The global toll of such a ravage against the young is impossible to calculate fully, and, although certain isolated organizations have made valiant efforts, the worldwide crisis of hunger and malnutrition has failed to stir governments and societies to begin practicing ways which would bring prosperity to their land.
It is estimated that half of South Asia’s children are malnourished. In Africa, one in three are underweight, and the situation continues to worsen in several countries of the continent. Not only does the problem become significant to the individual, but it also threatens the future success of offspring of that individual.
According to unicef, children affected by armed conflict in the past decade are estimated to include 2 million killed, 1 million orphaned and about 4.5 million disabled. Bbc World Service states the following facts: Ninety percent of modern war casualties are children; half the world’s refugees are children (12 million); and in the war in Chechnya, thousands of children still are homeless, and many hundreds orphaned.
In the short story A Song for Europe, Ferne Arfin drew the tragic images of children in the war for Sarajevo: a young girl terrified when she first saw stars because she had never seen them before. She was the youngest and smallest when the war began. Her memory included the guns that made “stars” when they fired against planes, and that’s what she thought the night’s stars were. The pictures she drew contained skies colored orange because she’d never seen a blue sky. Death was everywhere. She was an orphan found by other children who were themselves orphans of a terrible conflict.
They hide in fear, in cellars, scrounging for whatever food can be found, moving about at night in order to escape detection. This was the picture of life in Sarajevo, in a world where children are the victims. What will become of them? If they live, they could become child laborers—at least 250 million school-age children do so. They may work in a mill or sweatshop, ten hours a day, seven days a week, making the products that sell in affluent countries for bargain rates. Or they will become the fodder of child pornography.

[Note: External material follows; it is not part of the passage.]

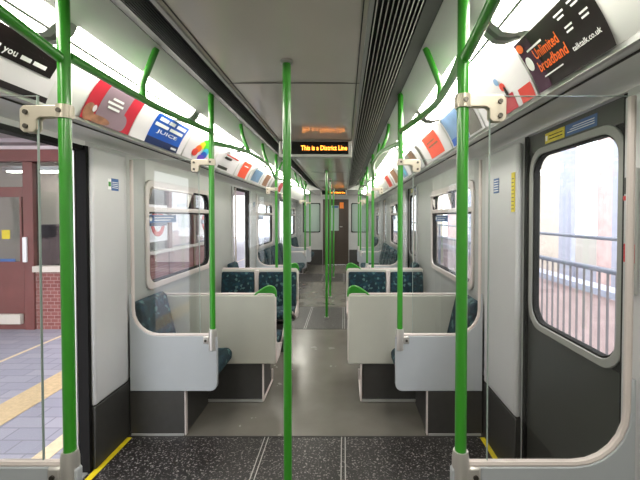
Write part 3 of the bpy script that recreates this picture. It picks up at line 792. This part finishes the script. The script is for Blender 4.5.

“Suffer little children, and forbid them not, to come unto me: for of such is the kingdom of heaven” (Matt. 19:14).
There is a being alive today who was around when Christ made that statement. He is the reason for the war on children. This is his world (ii Cor. 4:4). He hates mankind, because man has been given the opportunity to become a member of the God family which will ultimately rule the universe. He is the reason for the attack on children as he influences the governments of this world toward greed and fratricide—killing our own family.
The world has remained aloof from the killing of children. That is soon to change. If we do not begin to respect the life that belongs to God, the attack against humanity will come ever closer until it erupts with fury upon our own doorsteps. Then our children will be the ones hiding in cellars—crying, hungry, orphaned or worse!
There are organizations dedicated to the feeding and saving of children. We do not fault their efforts. They have purpose and determination. But at best, they can only partially treat the effect. Only the Trumpet magazine proclaims the cause for the problems of this world: disobedience to God’s law! There is room for more laborers in this mighty cause.